Later, Shintaffer wasn’t sure whether he heard an explosion or a loud noise as he burst shoeless onto the street and noticed the fire through the rear window of the store. He circled the building and entered through the front, seeing what looked like an oil lamp fire in the telephone office that housed the large safe. He grabbed a half-bucket of water nearby and flung it reactively at the fire before scurrying barefooted to sound the alarm.

La Center lacked a fire department, so locals formed a bucket brigade to quash the fire. The Kane Store, however, was beyond saving. As La Center folks turned to other buildings, the saloon and the post office caught fire, then a warehouse. Next, the bridge the criminals crossed caught fire, followed by a warehouse and the dock.

The town’s blazing heat cut off the brigade’s path to the river. They carried water from the Palace Hotel and any other place they could find to dose the expanding inferno. The Titus home caught fire next, then the Headley warehouse. Men climbed atop the iron-roofed Headley blacksmith shop and were finally able to check the fire’s advance. It was a heroic effort but still cost the town most of its businesses, which included four warehouses, the store, the barbershop, the post office and the Titus house. After nearly $23,000 in damage, all that remained was the Headley blacksmith shop.

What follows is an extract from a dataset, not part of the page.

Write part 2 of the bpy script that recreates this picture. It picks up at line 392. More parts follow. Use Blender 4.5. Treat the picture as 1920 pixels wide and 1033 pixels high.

Before Sheriff W.D. Sappington arrived, the safecrackers fled, dropping a half-full bottle of Robbins Saloon liquor while crossing the bridge. They inexpertly drilled the vaults and intended to use nitroglycerine to crack them. Nitro, notoriously unstable if not properly handled, may have been the cause of the boom Shintaffer heard. Perhaps a nervous burglar’s reckless handling caused a small burst knocking over the oil lamp that fueled the store fire and burned out La Center. The town lost its oldest building, the post office, but the insured Kane brothers vowed to rebuild their store.